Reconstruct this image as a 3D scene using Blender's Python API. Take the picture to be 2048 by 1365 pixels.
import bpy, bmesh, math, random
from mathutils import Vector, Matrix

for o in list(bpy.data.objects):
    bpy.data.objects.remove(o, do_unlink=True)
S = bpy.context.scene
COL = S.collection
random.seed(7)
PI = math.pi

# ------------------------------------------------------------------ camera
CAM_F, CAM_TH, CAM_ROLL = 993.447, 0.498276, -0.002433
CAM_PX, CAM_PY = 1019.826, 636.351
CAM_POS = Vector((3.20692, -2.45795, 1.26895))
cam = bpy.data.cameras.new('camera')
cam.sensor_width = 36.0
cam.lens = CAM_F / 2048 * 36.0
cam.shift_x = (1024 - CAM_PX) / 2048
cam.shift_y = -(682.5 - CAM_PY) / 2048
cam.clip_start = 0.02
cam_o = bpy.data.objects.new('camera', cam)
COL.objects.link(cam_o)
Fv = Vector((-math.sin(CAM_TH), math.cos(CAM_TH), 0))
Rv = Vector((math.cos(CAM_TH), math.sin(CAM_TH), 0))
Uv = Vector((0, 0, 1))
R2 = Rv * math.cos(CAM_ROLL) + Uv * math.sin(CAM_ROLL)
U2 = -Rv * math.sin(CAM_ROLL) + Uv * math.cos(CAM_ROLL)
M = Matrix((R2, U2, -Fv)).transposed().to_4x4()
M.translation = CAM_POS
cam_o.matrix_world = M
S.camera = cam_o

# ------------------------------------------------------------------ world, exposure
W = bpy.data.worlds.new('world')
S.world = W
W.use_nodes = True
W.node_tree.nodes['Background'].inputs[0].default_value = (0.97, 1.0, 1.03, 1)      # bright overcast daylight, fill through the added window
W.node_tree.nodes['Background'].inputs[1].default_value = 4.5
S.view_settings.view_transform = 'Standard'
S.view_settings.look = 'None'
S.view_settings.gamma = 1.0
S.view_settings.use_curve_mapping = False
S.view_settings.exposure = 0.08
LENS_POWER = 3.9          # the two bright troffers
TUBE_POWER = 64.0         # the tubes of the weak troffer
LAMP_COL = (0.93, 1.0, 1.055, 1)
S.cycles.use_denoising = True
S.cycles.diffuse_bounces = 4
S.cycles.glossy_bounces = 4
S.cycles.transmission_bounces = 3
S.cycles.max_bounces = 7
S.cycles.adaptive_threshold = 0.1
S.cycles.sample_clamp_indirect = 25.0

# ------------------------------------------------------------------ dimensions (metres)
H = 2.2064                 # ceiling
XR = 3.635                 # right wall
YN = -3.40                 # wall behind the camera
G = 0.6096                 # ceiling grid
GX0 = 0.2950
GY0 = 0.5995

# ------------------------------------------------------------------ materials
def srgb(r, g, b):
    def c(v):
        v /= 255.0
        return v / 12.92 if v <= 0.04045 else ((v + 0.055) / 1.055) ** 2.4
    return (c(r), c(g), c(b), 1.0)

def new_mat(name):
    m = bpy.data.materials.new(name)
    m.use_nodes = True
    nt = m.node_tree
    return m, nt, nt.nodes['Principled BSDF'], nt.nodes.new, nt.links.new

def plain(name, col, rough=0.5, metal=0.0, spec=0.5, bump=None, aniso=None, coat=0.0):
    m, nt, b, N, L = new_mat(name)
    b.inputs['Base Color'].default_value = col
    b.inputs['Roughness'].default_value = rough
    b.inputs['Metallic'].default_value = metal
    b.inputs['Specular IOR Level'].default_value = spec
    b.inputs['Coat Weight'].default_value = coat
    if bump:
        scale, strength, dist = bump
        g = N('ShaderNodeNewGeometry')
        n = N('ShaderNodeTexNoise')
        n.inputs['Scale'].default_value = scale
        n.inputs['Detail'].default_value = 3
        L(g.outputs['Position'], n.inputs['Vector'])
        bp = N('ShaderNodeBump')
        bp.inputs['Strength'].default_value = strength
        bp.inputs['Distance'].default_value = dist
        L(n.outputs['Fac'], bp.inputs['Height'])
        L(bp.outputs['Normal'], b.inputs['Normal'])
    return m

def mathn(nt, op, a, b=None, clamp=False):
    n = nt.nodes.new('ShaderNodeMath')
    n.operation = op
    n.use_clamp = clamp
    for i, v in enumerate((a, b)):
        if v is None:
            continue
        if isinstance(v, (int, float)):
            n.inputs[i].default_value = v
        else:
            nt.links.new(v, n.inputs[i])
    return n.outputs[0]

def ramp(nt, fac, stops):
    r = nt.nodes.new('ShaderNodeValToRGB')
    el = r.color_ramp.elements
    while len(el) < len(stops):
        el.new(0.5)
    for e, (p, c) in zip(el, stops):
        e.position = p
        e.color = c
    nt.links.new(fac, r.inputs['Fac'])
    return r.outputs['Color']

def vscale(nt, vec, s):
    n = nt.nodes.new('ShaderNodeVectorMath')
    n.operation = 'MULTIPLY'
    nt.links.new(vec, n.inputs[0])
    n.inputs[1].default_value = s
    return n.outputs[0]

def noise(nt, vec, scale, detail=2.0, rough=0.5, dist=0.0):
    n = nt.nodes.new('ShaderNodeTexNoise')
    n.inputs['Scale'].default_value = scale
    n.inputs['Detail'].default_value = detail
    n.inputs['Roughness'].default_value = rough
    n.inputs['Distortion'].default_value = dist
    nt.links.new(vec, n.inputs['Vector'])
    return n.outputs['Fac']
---
### EXERCISE DIRECTIONS
Copy out each line above, character for character.

### REPLY TO THE EXERCISE
Reconstruct this image as a 3D scene using Blender's Python API. Take the picture to be 2048 by 1365 pixels.
import bpy, bmesh, math, random
from mathutils import Vector, Matrix

for o in list(bpy.data.objects):
    bpy.data.objects.remove(o, do_unlink=True)
S = bpy.context.scene
COL = S.collection
random.seed(7)
PI = math.pi

# ------------------------------------------------------------------ camera
CAM_F, CAM_TH, CAM_ROLL = 993.447, 0.498276, -0.002433
CAM_PX, CAM_PY = 1019.826, 636.351
CAM_POS = Vector((3.20692, -2.45795, 1.26895))
cam = bpy.data.cameras.new('camera')
cam.sensor_width = 36.0
cam.lens = CAM_F / 2048 * 36.0
cam.shift_x = (1024 - CAM_PX) / 2048
cam.shift_y = -(682.5 - CAM_PY) / 2048
cam.clip_start = 0.02
cam_o = bpy.data.objects.new('camera', cam)
COL.objects.link(cam_o)
Fv = Vector((-math.sin(CAM_TH), math.cos(CAM_TH), 0))
Rv = Vector((math.cos(CAM_TH), math.sin(CAM_TH), 0))
Uv = Vector((0, 0, 1))
R2 = Rv * math.cos(CAM_ROLL) + Uv * math.sin(CAM_ROLL)
U2 = -Rv * math.sin(CAM_ROLL) + Uv * math.cos(CAM_ROLL)
M = Matrix((R2, U2, -Fv)).transposed().to_4x4()
M.translation = CAM_POS
cam_o.matrix_world = M
S.camera = cam_o

# ------------------------------------------------------------------ world, exposure
W = bpy.data.worlds.new('world')
S.world = W
W.use_nodes = True
W.node_tree.nodes['Background'].inputs[0].default_value = (0.97, 1.0, 1.03, 1)      # bright overcast daylight, fill through the added window
W.node_tree.nodes['Background'].inputs[1].default_value = 4.5
S.view_settings.view_transform = 'Standard'
S.view_settings.look = 'None'
S.view_settings.gamma = 1.0
S.view_settings.use_curve_mapping = False
S.view_settings.exposure = 0.08
LENS_POWER = 3.9          # the two bright troffers
TUBE_POWER = 64.0         # the tubes of the weak troffer
LAMP_COL = (0.93, 1.0, 1.055, 1)
S.cycles.use_denoising = True
S.cycles.diffuse_bounces = 4
S.cycles.glossy_bounces = 4
S.cycles.transmission_bounces = 3
S.cycles.max_bounces = 7
S.cycles.adaptive_threshold = 0.1
S.cycles.sample_clamp_indirect = 25.0

# ------------------------------------------------------------------ dimensions (metres)
H = 2.2064                 # ceiling
XR = 3.635                 # right wall
YN = -3.40                 # wall behind the camera
G = 0.6096                 # ceiling grid
GX0 = 0.2950
GY0 = 0.5995

# ------------------------------------------------------------------ materials
def srgb(r, g, b):
    def c(v):
        v /= 255.0
        return v / 12.92 if v <= 0.04045 else ((v + 0.055) / 1.055) ** 2.4
    return (c(r), c(g), c(b), 1.0)

def new_mat(name):
    m = bpy.data.materials.new(name)
    m.use_nodes = True
    nt = m.node_tree
    return m, nt, nt.nodes['Principled BSDF'], nt.nodes.new, nt.links.new

def plain(name, col, rough=0.5, metal=0.0, spec=0.5, bump=None, aniso=None, coat=0.0):
    m, nt, b, N, L = new_mat(name)
    b.inputs['Base Color'].default_value = col
    b.inputs['Roughness'].default_value = rough
    b.inputs['Metallic'].default_value = metal
    b.inputs['Specular IOR Level'].default_value = spec
    b.inputs['Coat Weight'].default_value = coat
    if bump:
        scale, strength, dist = bump
        g = N('ShaderNodeNewGeometry')
        n = N('ShaderNodeTexNoise')
        n.inputs['Scale'].default_value = scale
        n.inputs['Detail'].default_value = 3
        L(g.outputs['Position'], n.inputs['Vector'])
        bp = N('ShaderNodeBump')
        bp.inputs['Strength'].default_value = strength
        bp.inputs['Distance'].default_value = dist
        L(n.outputs['Fac'], bp.inputs['Height'])
        L(bp.outputs['Normal'], b.inputs['Normal'])
    return m

def mathn(nt, op, a, b=None, clamp=False):
    n = nt.nodes.new('ShaderNodeMath')
    n.operation = op
    n.use_clamp = clamp
    for i, v in enumerate((a, b)):
        if v is None:
            continue
        if isinstance(v, (int, float)):
            n.inputs[i].default_value = v
        else:
            nt.links.new(v, n.inputs[i])
    return n.outputs[0]

def ramp(nt, fac, stops):
    r = nt.nodes.new('ShaderNodeValToRGB')
    el = r.color_ramp.elements
    while len(el) < len(stops):
        el.new(0.5)
    for e, (p, c) in zip(el, stops):
        e.position = p
        e.color = c
    nt.links.new(fac, r.inputs['Fac'])
    return r.outputs['Color']

def vscale(nt, vec, s):
    n = nt.nodes.new('ShaderNodeVectorMath')
    n.operation = 'MULTIPLY'
    nt.links.new(vec, n.inputs[0])
    n.inputs[1].default_value = s
    return n.outputs[0]

def noise(nt, vec, scale, detail=2.0, rough=0.5, dist=0.0):
    n = nt.nodes.new('ShaderNodeTexNoise')
    n.inputs['Scale'].default_value = scale
    n.inputs['Detail'].default_value = detail
    n.inputs['Roughness'].default_value = rough
    n.inputs['Distortion'].default_value = dist
    nt.links.new(vec, n.inputs['Vector'])
    return n.outputs['Fac']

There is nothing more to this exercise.